しかし、一九七一年に米国の経済学会会長のK・ガルブレイスはその基調講演をJ・ロビンソンに依頼しました。本書の「日本語訳の刊行によせて」において宇沢弘文氏も指摘しているように、ロビンソンは「経済理論の第二の危機」を報告しました。それが契機となって米国では非正統派の経済学者たちの意見交流が始まりました。またA・S・アイクナーとJ・クレーゲルの「ポスト・ケインズ派理論試論──経済学の新しいパラダイム」(JEL, 1975年)が発表され、ニュージャージー州立ラトガース大学にポスト・ケインズ派経済学研究センター(PKセンター)と経済専門雑誌Journal of Post-Keynesian Economics(JPKE)の編集室が置かれ、S・ワイントロープとP・デヴィッドソンが編集者に選ばれました。この間の事情は本書の該当項目に詳しく解説されています。

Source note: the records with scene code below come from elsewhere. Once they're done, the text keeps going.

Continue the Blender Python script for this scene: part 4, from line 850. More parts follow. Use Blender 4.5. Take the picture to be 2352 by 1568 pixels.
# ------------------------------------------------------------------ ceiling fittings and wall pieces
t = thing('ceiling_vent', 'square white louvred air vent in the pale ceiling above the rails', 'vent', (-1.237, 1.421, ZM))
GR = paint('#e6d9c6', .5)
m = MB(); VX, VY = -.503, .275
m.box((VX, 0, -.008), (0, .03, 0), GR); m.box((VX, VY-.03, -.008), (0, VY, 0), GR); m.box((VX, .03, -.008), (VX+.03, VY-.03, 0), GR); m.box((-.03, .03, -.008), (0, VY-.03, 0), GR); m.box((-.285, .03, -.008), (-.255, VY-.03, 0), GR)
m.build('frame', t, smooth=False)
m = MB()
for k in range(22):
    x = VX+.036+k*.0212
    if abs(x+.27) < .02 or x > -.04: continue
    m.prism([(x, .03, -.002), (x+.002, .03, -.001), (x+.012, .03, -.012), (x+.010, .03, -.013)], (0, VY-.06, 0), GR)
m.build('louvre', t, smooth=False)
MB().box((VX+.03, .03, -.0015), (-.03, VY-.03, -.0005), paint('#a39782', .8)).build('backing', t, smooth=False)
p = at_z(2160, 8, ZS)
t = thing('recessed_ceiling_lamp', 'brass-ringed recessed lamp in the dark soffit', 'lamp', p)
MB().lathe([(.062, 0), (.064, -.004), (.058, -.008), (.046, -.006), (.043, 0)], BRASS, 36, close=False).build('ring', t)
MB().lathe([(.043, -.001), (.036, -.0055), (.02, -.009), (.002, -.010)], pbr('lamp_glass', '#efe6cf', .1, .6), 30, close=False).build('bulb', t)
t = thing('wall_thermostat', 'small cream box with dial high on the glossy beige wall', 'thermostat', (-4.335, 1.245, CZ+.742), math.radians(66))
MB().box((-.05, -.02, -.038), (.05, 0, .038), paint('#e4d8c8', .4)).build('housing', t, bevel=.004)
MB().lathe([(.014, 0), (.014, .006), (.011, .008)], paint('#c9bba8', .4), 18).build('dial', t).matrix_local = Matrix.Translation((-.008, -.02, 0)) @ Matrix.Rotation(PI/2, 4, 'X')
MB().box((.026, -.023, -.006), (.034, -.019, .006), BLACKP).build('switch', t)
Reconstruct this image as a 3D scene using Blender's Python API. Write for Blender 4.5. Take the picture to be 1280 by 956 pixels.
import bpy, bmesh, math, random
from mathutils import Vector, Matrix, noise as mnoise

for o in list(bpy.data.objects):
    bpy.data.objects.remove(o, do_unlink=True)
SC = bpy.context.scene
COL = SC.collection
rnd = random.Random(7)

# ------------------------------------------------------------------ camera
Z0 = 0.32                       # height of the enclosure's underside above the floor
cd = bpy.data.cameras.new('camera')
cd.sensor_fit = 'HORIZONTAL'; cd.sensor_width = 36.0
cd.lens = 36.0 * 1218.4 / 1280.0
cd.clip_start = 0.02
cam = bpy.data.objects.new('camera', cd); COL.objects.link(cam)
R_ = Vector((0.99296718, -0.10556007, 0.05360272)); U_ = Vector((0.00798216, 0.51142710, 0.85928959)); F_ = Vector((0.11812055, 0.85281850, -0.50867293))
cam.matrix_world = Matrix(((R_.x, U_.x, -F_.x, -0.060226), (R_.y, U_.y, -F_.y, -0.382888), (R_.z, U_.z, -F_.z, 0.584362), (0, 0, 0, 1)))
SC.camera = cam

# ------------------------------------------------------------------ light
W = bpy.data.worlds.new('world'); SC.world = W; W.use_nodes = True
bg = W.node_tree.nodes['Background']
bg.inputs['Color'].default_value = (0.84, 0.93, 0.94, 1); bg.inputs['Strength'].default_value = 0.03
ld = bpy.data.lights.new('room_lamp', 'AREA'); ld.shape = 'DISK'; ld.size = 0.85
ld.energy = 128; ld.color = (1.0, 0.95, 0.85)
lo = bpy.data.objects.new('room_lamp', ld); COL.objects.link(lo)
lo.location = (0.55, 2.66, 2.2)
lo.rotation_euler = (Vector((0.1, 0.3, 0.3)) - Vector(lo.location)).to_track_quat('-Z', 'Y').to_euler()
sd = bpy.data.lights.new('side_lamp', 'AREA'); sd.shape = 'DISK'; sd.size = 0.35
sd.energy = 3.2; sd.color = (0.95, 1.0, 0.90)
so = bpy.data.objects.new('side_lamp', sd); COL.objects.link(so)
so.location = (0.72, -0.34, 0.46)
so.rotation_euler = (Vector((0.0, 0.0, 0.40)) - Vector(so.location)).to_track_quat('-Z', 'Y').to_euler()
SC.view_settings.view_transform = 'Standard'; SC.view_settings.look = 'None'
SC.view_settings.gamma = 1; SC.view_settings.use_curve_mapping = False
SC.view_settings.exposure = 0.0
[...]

私は、PK叢書第二巻としてアイクナー編『ポスト・ケインズ派経済学入門』(一九八〇年)を翻訳し、直後に米国留学の機会を得て、PKセンターに在籍し、JPKEの編集とPK国際会議の運営に参画しました。当時同大学院には米国だけでなく欧州からもPK研究に参加する院生がおり、彼らの数名が本書の項目を執筆しているのを知って懐かしく思っています。
アイクナー編『入門』では、ロビンソンが序文を書き、マクロ動学、価格設定、所得分配、税の帰着、生産理論、スラッファの貢献、労働市場、貨幣的要因、国際的次元、自然資源の一〇項目が取り上げられました。しかしその後、「ケインズ時代」が終わり、新自由主義の下で行きすぎた経済グローバル化は、多くの国に深刻な財政危機と政治不安をもたらし、「大蔵省見解」が再び登場し、各国に経済停滞を引き起こしています。
本書では、そうした経済動向を引き起こしている主流派経済学に代わる政治経済学を再構築するために、ケムブリッジ学派経済学の伝統やケインズの代表的な著作の解説とともに、カルドアの経済学、ガルブレイスの経済学、カレツキの経済学、J・ロビンソンの経済学、スラッファの経済学などの論点を明示しながら、それと区別された新しい古典派経済学、新しい新古典派総合、ニュー・ケインジアンの経済学などの問題点を明らかにしています。また経済学の方法論上の問題点、現代貨幣理論(MMT)や貨幣制度に関する項目、国際政治経済に関する項目など一一二項目にわたるPK経済学の各構成要素が解説されています。
そして監訳者のあとがきでは、現在の停滞した経済の分析と政策提言の事例が紹介されています。原書六二四頁(訳書七一九頁)の大著はPK叢書四〇巻目となります。監訳者とPK研究会の方々のご努力と熱意に感謝します。